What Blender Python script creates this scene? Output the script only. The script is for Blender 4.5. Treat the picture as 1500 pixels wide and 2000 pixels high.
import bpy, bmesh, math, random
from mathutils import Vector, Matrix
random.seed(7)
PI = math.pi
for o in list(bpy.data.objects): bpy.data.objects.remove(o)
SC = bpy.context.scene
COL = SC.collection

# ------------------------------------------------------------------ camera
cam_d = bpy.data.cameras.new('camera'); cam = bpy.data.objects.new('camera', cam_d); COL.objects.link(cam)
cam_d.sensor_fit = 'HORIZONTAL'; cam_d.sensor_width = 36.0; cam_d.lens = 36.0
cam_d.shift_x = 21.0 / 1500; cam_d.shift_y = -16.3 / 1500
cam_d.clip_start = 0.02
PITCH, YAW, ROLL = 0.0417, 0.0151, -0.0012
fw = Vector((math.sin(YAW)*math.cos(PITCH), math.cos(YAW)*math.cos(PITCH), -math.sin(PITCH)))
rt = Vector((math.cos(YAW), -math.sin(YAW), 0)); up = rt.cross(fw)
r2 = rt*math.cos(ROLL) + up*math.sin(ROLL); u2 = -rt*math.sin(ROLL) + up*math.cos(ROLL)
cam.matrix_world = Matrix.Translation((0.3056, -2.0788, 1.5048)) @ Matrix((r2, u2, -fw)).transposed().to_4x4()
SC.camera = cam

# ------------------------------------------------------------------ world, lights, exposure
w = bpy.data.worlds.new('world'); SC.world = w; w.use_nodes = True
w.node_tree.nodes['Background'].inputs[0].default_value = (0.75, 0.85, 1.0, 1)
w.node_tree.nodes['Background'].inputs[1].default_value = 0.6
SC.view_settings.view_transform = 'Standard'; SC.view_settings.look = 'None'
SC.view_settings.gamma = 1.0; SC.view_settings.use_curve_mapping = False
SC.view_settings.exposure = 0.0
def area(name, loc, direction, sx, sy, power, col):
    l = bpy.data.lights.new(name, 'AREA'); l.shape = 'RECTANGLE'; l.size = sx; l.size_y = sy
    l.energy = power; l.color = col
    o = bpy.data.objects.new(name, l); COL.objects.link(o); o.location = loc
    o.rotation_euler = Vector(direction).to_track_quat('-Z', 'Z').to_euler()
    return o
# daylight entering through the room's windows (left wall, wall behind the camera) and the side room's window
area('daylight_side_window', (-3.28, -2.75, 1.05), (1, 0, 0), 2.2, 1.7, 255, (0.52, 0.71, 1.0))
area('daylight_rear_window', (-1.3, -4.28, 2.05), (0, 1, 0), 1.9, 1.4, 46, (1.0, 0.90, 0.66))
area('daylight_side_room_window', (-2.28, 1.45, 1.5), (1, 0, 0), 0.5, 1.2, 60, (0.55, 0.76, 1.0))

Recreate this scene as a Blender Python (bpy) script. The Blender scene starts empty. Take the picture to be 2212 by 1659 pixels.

# Short task
Write the listing out again, exactly as it reads.

# Right answer
What Blender Python script creates this scene? Output the script only. The script is for Blender 4.5. Treat the picture as 1500 pixels wide and 2000 pixels high.
import bpy, bmesh, math, random
from mathutils import Vector, Matrix
random.seed(7)
PI = math.pi
for o in list(bpy.data.objects): bpy.data.objects.remove(o)
SC = bpy.context.scene
COL = SC.collection

# ------------------------------------------------------------------ camera
cam_d = bpy.data.cameras.new('camera'); cam = bpy.data.objects.new('camera', cam_d); COL.objects.link(cam)
cam_d.sensor_fit = 'HORIZONTAL'; cam_d.sensor_width = 36.0; cam_d.lens = 36.0
cam_d.shift_x = 21.0 / 1500; cam_d.shift_y = -16.3 / 1500
cam_d.clip_start = 0.02
PITCH, YAW, ROLL = 0.0417, 0.0151, -0.0012
fw = Vector((math.sin(YAW)*math.cos(PITCH), math.cos(YAW)*math.cos(PITCH), -math.sin(PITCH)))
rt = Vector((math.cos(YAW), -math.sin(YAW), 0)); up = rt.cross(fw)
r2 = rt*math.cos(ROLL) + up*math.sin(ROLL); u2 = -rt*math.sin(ROLL) + up*math.cos(ROLL)
cam.matrix_world = Matrix.Translation((0.3056, -2.0788, 1.5048)) @ Matrix((r2, u2, -fw)).transposed().to_4x4()
SC.camera = cam

# ------------------------------------------------------------------ world, lights, exposure
w = bpy.data.worlds.new('world'); SC.world = w; w.use_nodes = True
w.node_tree.nodes['Background'].inputs[0].default_value = (0.75, 0.85, 1.0, 1)
w.node_tree.nodes['Background'].inputs[1].default_value = 0.6
SC.view_settings.view_transform = 'Standard'; SC.view_settings.look = 'None'
SC.view_settings.gamma = 1.0; SC.view_settings.use_curve_mapping = False
SC.view_settings.exposure = 0.0
def area(name, loc, direction, sx, sy, power, col):
    l = bpy.data.lights.new(name, 'AREA'); l.shape = 'RECTANGLE'; l.size = sx; l.size_y = sy
    l.energy = power; l.color = col
    o = bpy.data.objects.new(name, l); COL.objects.link(o); o.location = loc
    o.rotation_euler = Vector(direction).to_track_quat('-Z', 'Z').to_euler()
    return o
# daylight entering through the room's windows (left wall, wall behind the camera) and the side room's window
area('daylight_side_window', (-3.28, -2.75, 1.05), (1, 0, 0), 2.2, 1.7, 255, (0.52, 0.71, 1.0))
area('daylight_rear_window', (-1.3, -4.28, 2.05), (0, 1, 0), 1.9, 1.4, 46, (1.0, 0.90, 0.66))
area('daylight_side_room_window', (-2.28, 1.45, 1.5), (1, 0, 0), 0.5, 1.2, 60, (0.55, 0.76, 1.0))

Recreate this scene as a Blender Python (bpy) script. The Blender scene starts empty. Take the picture to be 2212 by 1659 pixels.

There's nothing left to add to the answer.